Former players expected to testify that they bought steroids from Bonds’ trainer

Former San Francisco Giants slugger Barry Bonds (L) leaves the federal courthouse following the second day of his perjury trial at the Phillip Burton Federal Building in San Francisco, California March 22, 2011. A federal prosecutor charged on Tuesday Bonds used steroids from a lab that was able to attract other athletes because of his involvement. But a defense attorney argued that some witnesses have ulterior motives in testifying against the baseball home run king. REUTERS/Beck Diefenbach (UNITED STATES – Tags: SPORT BASEBALL CRIME LAW)

The evidence continues to mount against one Barry Lamar Bonds as his perjury trial rolls on.

On Tuesday, former Giants’ outfielder Marvin Bernard told the jury that he purchased steroids from Bonds’ personnel trainer Greg Anderson – the same Greg Anderson who remains in prison because he refuses to testify. Other former athletes are also expected to testify that they knowingly used steroids supplied by Anderson.

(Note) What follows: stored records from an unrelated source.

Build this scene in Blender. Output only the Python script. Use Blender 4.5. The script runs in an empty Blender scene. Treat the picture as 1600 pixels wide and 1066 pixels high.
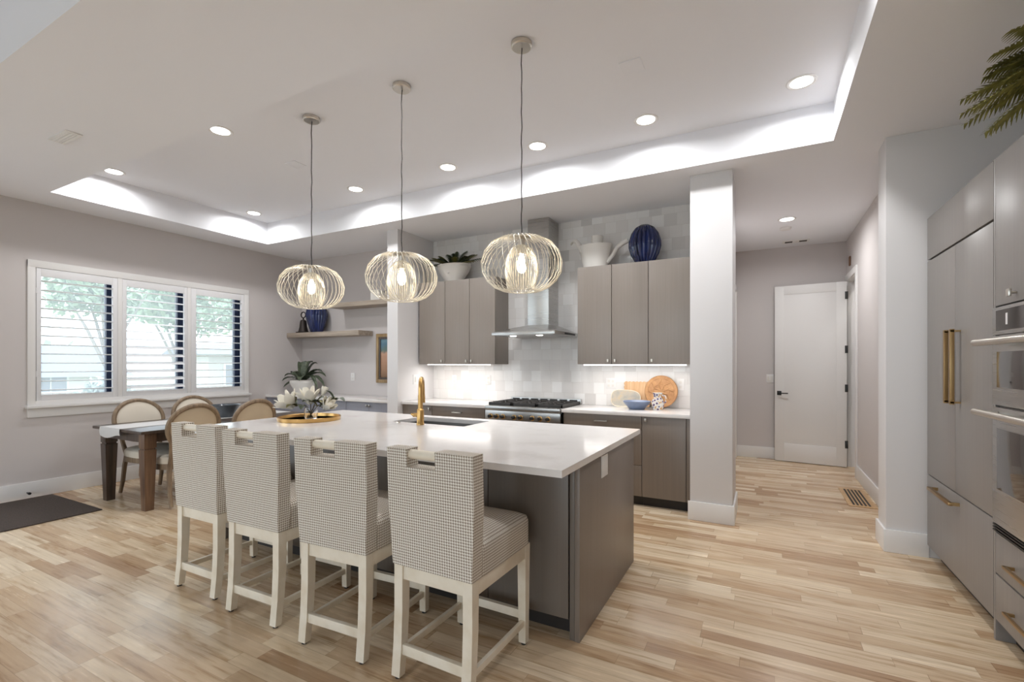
import bpy, bmesh, math, random
from mathutils import Vector, Matrix, Euler
C = bpy.context.scene.collection
PI = math.pi
R = math.radians
random.seed(7)

# ---------------------------------------------------------------- camera
cam = bpy.data.cameras.new('camera'); camo = bpy.data.objects.new('camera', cam); C.objects.link(camo)
camo.location = (0, 0, 1.39); camo.rotation_euler = (R(90), 0, R(27.94))
cam.lens = 741 / 1600 * 36; cam.sensor_width = 36; cam.shift_y = 35 / 1600
cam.clip_start = .05; cam.clip_end = 300
bpy.context.scene.camera = camo
# ---------------------------------------------------------------- world / exposure
sc = bpy.context.scene
sc.view_settings.view_transform = 'Standard'; sc.view_settings.look = 'None'
sc.view_settings.gamma = 1; sc.view_settings.exposure = 0.05; sc.view_settings.use_curve_mapping = False
sc.cycles.max_bounces = 8; sc.cycles.diffuse_bounces = 5; sc.cycles.glossy_bounces = 4
sc.cycles.transparent_max_bounces = 12; sc.cycles.caustics_reflective = False; sc.cycles.caustics_refractive = False
sc.cycles.sample_clamp_indirect = 6
w = bpy.data.worlds.new('sky'); sc.world = w; w.use_nodes = True
wn = w.node_tree; wn.nodes['Background'].inputs[0].default_value = (.80, .91, 1, 1)
wn.nodes['Background'].inputs[1].default_value = 3.5

def light(name, typ, loc, energy, color=(1, 1, 1), **k):
    l = bpy.data.lights.new(name, typ); l.energy = energy; l.color = color
    o = bpy.data.objects.new(name, l); C.objects.link(o); o.location = loc
    for a, b in k.items():
        if a == 'rot': o.rotation_euler = b
        elif a == 'portal': l.cycles.is_portal = b
        else: setattr(l, a, b)
    return o
# daylight through the glazed rear wall of the living room (behind the camera) and the dining window
light('rear_glazing_portal', 'AREA', (-1.9, -4.32, 1.475), 1, rot=(R(-90), 0, 0), shape='RECTANGLE', size=6.6, size_y=2.55, portal=True).rotation_euler = (R(90), 0, 0)
light('patio_door_portal', 'AREA', (-6.78, -1.1, 1.3), 1, rot=(0, R(-90), 0), shape='RECTANGLE', size=2.3, size_y=3.8, portal=True)
light('dining_window_portal', 'AREA', (-6.78, 3.15, 1.69), 1, rot=(0, R(-90), 0), shape='RECTANGLE', size=1.4, size_y=2.3, portal=True)

# ---------------------------------------------------------------- materials
def mat(name, col, rough=.6, metal=0, spec=.5, **k):
    m = bpy.data.materials.new(name); m.use_nodes = True
    b = m.node_tree.nodes['Principled BSDF']
    b.inputs['Base Color'].default_value = (*col, 1); b.inputs['Roughness'].default_value = rough
    b.inputs['Metallic'].default_value = metal; b.inputs['Specular IOR Level'].default_value = spec
    for a, v in k.items(): b.inputs[a.replace('_', ' ')].default_value = v
    return m
def srgb(r, g, b): return tuple(((c / 255 + .055) / 1.055) ** 2.4 if c > 10 else c / 255 / 12.92 for c in (r, g, b))
class G:
    def __init__(s, m): s.t = m.node_tree; s.n = s.t.nodes; s.l = s.t.links; s.b = s.n['Principled BSDF']
    def node(s, typ, **k):
        n = s.n.new(typ)
        for a, v in k.items(): setattr(n, a, v)
        return n
    def link(s, a, b): s.l.new(a, b)
    def math(s, op, a, b=None, c=None):
        n = s.n.new('ShaderNodeMath'); n.operation = op
        for i, v in enumerate((a, b, c)):
            if v is None: continue
            if isinstance(v, (int, float)): n.inputs[i].default_value = v
            else: s.l.new(v, n.inputs[i])
        return n.outputs[0]
    def comb(s, x, y, z=0):
        n = s.n.new('ShaderNodeCombineXYZ')
        for i, v in enumerate((x, y, z)):
            if isinstance(v, (int, float)): n.inputs[i].default_value = v
            else: s.l.new(v, n.inputs[i])
        return n.outputs[0]
    def white(s, v):
        n = s.n.new('ShaderNodeTexWhiteNoise'); n.noise_dimensions = '3D'; s.l.new(v, n.inputs['Vector']); return n.outputs['Value']
    def ramp(s, f, stops, interp='LINEAR'):
        n = s.n.new('ShaderNodeValToRGB'); cr = n.color_ramp; cr.interpolation = interp
        while len(cr.elements) < len(stops): cr.elements.new(.5)
        for e, (p, c) in zip(cr.elements, stops): e.position = p; e.color = (*c, 1)
        s.l.new(f, n.inputs[0]); return n.outputs[0]
    def noise(s, v, scale, detail=3, rough=.5):
        n = s.n.new('ShaderNodeTexNoise'); n.inputs['Scale'].default_value = scale; n.inputs['Detail'].default_value = detail
        n.inputs['Roughness'].default_value = rough; s.l.new(v, n.inputs['Vector']); return n.outputs['Fac']
    def mix(s, f, a, b, mode='MIX'):
        n = s.n.new('ShaderNodeMix'); n.data_type = 'RGBA'; n.blend_type = mode
        for i, v in ((0, f), (6, a), (7, b)):
            if isinstance(v, (int, float)): n.inputs[i].default_value = v
            elif isinstance(v, tuple): n.inputs[i].default_value = (*v, 1)
            else: s.l.new(v, n.inputs[i])
        return n.outputs[2]
    def pos(s, obj=True):
        n = s.n.new('ShaderNodeTexCoord'); return n.outputs['Object' if obj else 'Generated']
    def sep(s, v):
        n = s.n.new('ShaderNodeSeparateXYZ'); s.l.new(v, n.inputs[0]); return n.outputs
    def bump(s, h, strength=.2, dist=.01):
        n = s.n.new('ShaderNodeBump'); n.inputs['Strength'].default_value = strength; n.inputs['Distance'].default_value = dist
        s.l.new(h, n.inputs['Height']); s.l.new(n.outputs[0], s.b.inputs['Normal'])
    def color(s, v): s.l.new(v, s.b.inputs['Base Color'])
    def vscale(s, v, sc_):
        n = s.n.new('ShaderNodeVectorMath'); n.operation = 'MULTIPLY'; s.l.new(v, n.inputs[0]); n.inputs[1].default_value = sc_; return n.outputs[0]
M = {}
def painted(name, c, rough=.75, bump=.06):
    m = mat(name, srgb(*c), rough, spec=.3); g = G(m)
    g.bump(g.noise(g.pos(), 220, 2), bump, .002); return m
M['ceiling'] = painted('white_ceiling_paint', (240, 241, 245), .85)
M['wall'] = painted('greige_wall_paint', (206, 200, 198), .7)
M['pier'] = painted('pale_wall_paint', (220, 218, 218), .65)
M['trim'] = painted('white_trim_paint', (230, 228, 226), .4, .02)
M['door'] = painted('white_door_paint', (226, 224, 222), .4, .02)
M['shutter'] = mat('white_shutter_paint', srgb(228, 227, 228), .45)
# oak strip floor
m = mat('oak_strip_floor', srgb(200, 170, 130), .22, spec=.5); g = G(m); p = g.sep(g.pos())
W_ = .083
yw = g.math('DIVIDE', p[1], W_); row = g.math('FLOOR', yw); fy = g.math('FRACT', yw)
off = g.math('MULTIPLY', g.white(g.comb(row, 3.3)), 17)
u = g.math('ADD', g.math('DIVIDE', p[0], 1.35), off); cell = g.math('FLOOR', u); fx = g.math('FRACT', u)
split = g.math('ADD', .28, g.math('MULTIPLY', g.white(g.comb(cell, row, 5.1)), .44))
sub = g.math('GREATER_THAN', fx, split); pid = g.math('ADD', g.math('MULTIPLY', cell, 2), sub)
r1 = g.white(g.comb(pid, row, 1.7)); r2 = g.white(g.comb(pid, row, 9.2))
base = g.ramp(r1, [(0, srgb(174, 142, 110)), (.14, srgb(196, 168, 135)), (.5, srgb(213, 190, 160)), (.85, srgb(222, 202, 172)), (1, srgb(234, 218, 192))])
gv = g.comb(g.math('MULTIPLY', p[0], 1.6), g.math('ADD', g.math('MULTIPLY', p[1], 26), g.math('MULTIPLY', r2, 60)), g.math('MULTIPLY', r1, 13))
grain = g.noise(gv, 1.5, 6, .62)
col = g.mix(1, base, g.ramp(grain, [(.3, (.62, .52, .42)), (.46, (.95, .92, .9)), (.62, (1.06, 1.05, 1.04))]), 'MULTIPLY')
knot = g.noise(g.vscale(g.pos(), (1.1, 5, 1)), 1.6, 4, .6)
col = g.mix(1, col, g.ramp(knot, [(.32, (.78, .7, .6)), (.42, (1, 1, 1))]), 'MULTIPLY')
ey = g.math('LESS_THAN', g.math('MINIMUM', fy, g.math('SUBTRACT', 1, fy)), .012)
ex = g.math('LESS_THAN', g.math('MINIMUM', g.math('ABSOLUTE', g.math('SUBTRACT', fx, split)), fx), .0011)
edge = g.math('MAXIMUM', ey, ex)
col = g.mix(g.math('MULTIPLY', edge, .45), col, srgb(110, 80, 50)); g.color(col)
g.bump(g.math('ADD', g.math('MULTIPLY', grain, .5), g.math('MULTIPLY', edge, -.7)), .12, .002)
g.link(g.math('ADD', .17, g.math('MULTIPLY', grain, .16)), g.b.inputs['Roughness'])
M['floor'] = m
# handmade tile
m = mat('glazed_handmade_tile', srgb(222, 216, 208), .15); g = G(m); p = g.sep(g.pos())
zr = g.math('DIVIDE', p[2], .13); row = g.math('FLOOR', zr); fz = g.math('FRACT', zr)
xr = g.math('ADD', g.math('DIVIDE', p[0], .13), g.math('MULTIPLY', g.white(g.comb(row, 2.2)), 5)); cx = g.math('FLOOR', xr); fx = g.math('FRACT', xr)
rr = g.white(g.comb(cx, row, 4.4))
col = g.ramp(rr, [(0, srgb(208, 205, 202)), (.12, srgb(226, 222, 219)), (.6, srgb(232, 229, 226)), (1, srgb(240, 238, 236))])
e = g.math('MINIMUM', g.math('MINIMUM', fz, g.math('SUBTRACT', 1, fz)), g.math('MINIMUM', fx, g.math('SUBTRACT', 1, fx)))
gr = g.math('LESS_THAN', e, .012); col = g.mix(g.math('MULTIPLY', gr, .5), col, srgb(205, 200, 193)); g.color(col)
g.bump(g.math('ADD', g.math('MULTIPLY', g.math('LESS_THAN', e, .02), -.4), g.math('ADD', g.math('MULTIPLY', rr, .3), g.noise(g.pos(), 14, 2))), .35, .006)
M['tile'] = m
def lacquer(name, c, rough=.33, k=.022, axis=0):
    m = mat(name, srgb(*c), rough); g = G(m)
    n = g.noise(g.vscale(g.pos(), (70, 70, 1.2) if axis == 0 else (1.2, 1.2, 90)), 1, 3)
    a = tuple(x * (1 - k * 2) for x in srgb(*c)); b = tuple(min(1, x * (1 + k * 2)) for x in srgb(*c))
    g.color(g.ramp(n, [(.3, a), (.7, b)])); return m
M['cab'] = lacquer('taupe_cabinet_laminate', (140, 131, 123))
M['cab_d'] = lacquer('warm_grey_base_cabinet_laminate', (126, 115, 105))
M['cab_i'] = lacquer('dark_taupe_island_laminate', (112, 104, 96), .3)
M['cab_n'] = lacquer('slate_grey_cabinet_laminate', (142, 143, 153))
M['cab_f'] = lacquer('grey_tall_cabinet_laminate', (139, 134, 130), .38)
M['dark'] = mat('dark_toe_kick', srgb(44, 38, 34), .6)
M['gap'] = mat('shadow_gap', srgb(36, 32, 30), .8)
m = mat('white_quartz', srgb(224, 218, 214), .13, spec=.45); g = G(m)
v = g.noise(g.pos(), 2.2, 6, .6); g.color(g.ramp(v, [(.36, srgb(218, 212, 208)), (.48, srgb(229, 225, 222)), (1, srgb(233, 230, 228))])); M['quartz'] = m
def brushed(name, c, rough=.28, stretch=(2, 2, 160)):
    m = mat(name, srgb(*c), rough, 1); g = G(m)
    n = g.noise(g.vscale(g.pos(), stretch), 1, 2)
    g.link(g.math('ADD', rough - .06, g.math('MULTIPLY', n, .14)), g.b.inputs['Roughness']); return m
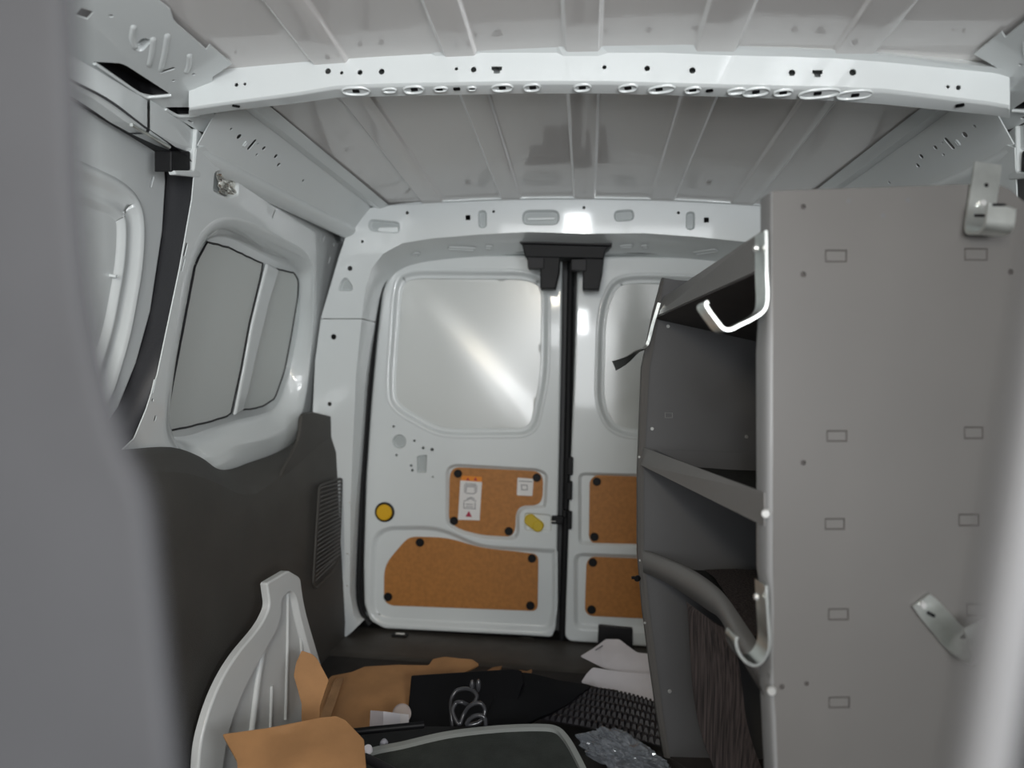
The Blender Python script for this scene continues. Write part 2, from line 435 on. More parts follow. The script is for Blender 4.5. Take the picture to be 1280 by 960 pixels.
# --- rear header with upper pillars (one ring), lower pillars
Xc = PH.hit(733, 272).x
def mirx(P, xc): return Vector((2 * xc - P.x, P.y, P.z))
top_c = [PH.hit(*p) for p in ((440, 272), (452, 262), (480, 257), (530, 252), (600, 248), (660, 246), (733, 246))]
inn_c = [PH.hit(*p) for p in ((452, 398), (457, 360), (465, 335), (479, 317), (503, 304), (540, 298), (600, 293), (660, 290), (733, 292))]
top = top_c + [mirx(p, Xc) for p in top_c[-2::-1]]
inn = inn_c + [mirx(p, Xc) for p in inn_c[-2::-1]]
lo_l = [PH.hit(401, 398), PH.hit(424, 320)]
outer = lo_l + top + [mirx(p, Xc) for p in lo_l[::-1]] + inn[::-1]
hp = []
for x, y, w, h, a in ((480, 283, 40, 15, -.12), (676, 272, 46, 19, -.02), (780, 269.5, 25, 14, .05)):
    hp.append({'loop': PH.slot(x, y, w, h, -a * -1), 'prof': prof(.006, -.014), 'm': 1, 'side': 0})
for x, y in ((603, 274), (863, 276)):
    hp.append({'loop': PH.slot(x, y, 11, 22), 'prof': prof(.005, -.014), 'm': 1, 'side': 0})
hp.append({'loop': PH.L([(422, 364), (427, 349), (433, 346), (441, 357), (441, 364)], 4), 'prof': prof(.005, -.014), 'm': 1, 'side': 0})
hs = [PH.circ(x, y, r) for x, y, r in ((509, 266, 2), (617, 264.5, 1.6), (730, 259.5, 1.8), (848, 266, 1.8), (437.5, 335.5, 3), (453, 302, 1.8))]
hs += [PH.slot(x, y, 6, 6, 0, 1) for x, y in ((585, 272), (883, 275))]
mb = sheet(PH, [PH.uv(p) for p in outer], hs, hp, th=.0025)
nI = len(inn_c); tI = [min(1, max(0, (i - .3) / 3.7)) for i in range(nI)]; tI = tI + tI[-2::-1]
inb = [Vector((p.x + (.003 if p.x < 0 else -.003), 2.115, p.z - .030 * t)) for p, t in zip(inn, tI)]
mid = [p.lerp(q, .12) + Vector((0, .002, 0)) for p, q in zip(inn, inb)]
def dense(l): return cr(l, 5)
mb.loft([dense(inn), dense(mid), dense(inb)], closed=False)
tb = [Vector((p.x, p.y - .012, zr(p.x, p.y) - .0075)) for p in top]
mb.loft([dense(top), dense([p.lerp(q, .4) + Vector((0, .006, 0)) for p, q in zip(top, tb)]), dense(tb)], closed=False)
hdr = obj('trim_3', mb, [WHITE, HOLE_SHADE], None, 'white steel header over the rear doors with pressed oval pockets', 'header', 'structure')
mb = MB()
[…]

This, of course, puts another hole in Bonds’ shoddy defense. His lead attorney Allen Ruby is trying to convince a jury that the only reason his client took steroids was because Anderson misled him about what the substances were. Granted, just because Bernard purchased steroids from Anderson doesn’t prove without shadow of a doubt that Bonds knew what his trainer was injecting him with. On the other hand: OH, COME ON. Bernard was buying roids from Bonds’ roid trainer and Bonds didn’t know that his roid trainer was giving him roids, too? Please.

Bonds is either lying or he’s told himself so many times that he’s innocent that he has actually started to buy into his lies. Either way, it’s still lying. If his lawyer is a practicing magician and somehow gets Bonds out of these perjury charges, so be it. But in the court of public opinion, the former slugger is still a lair.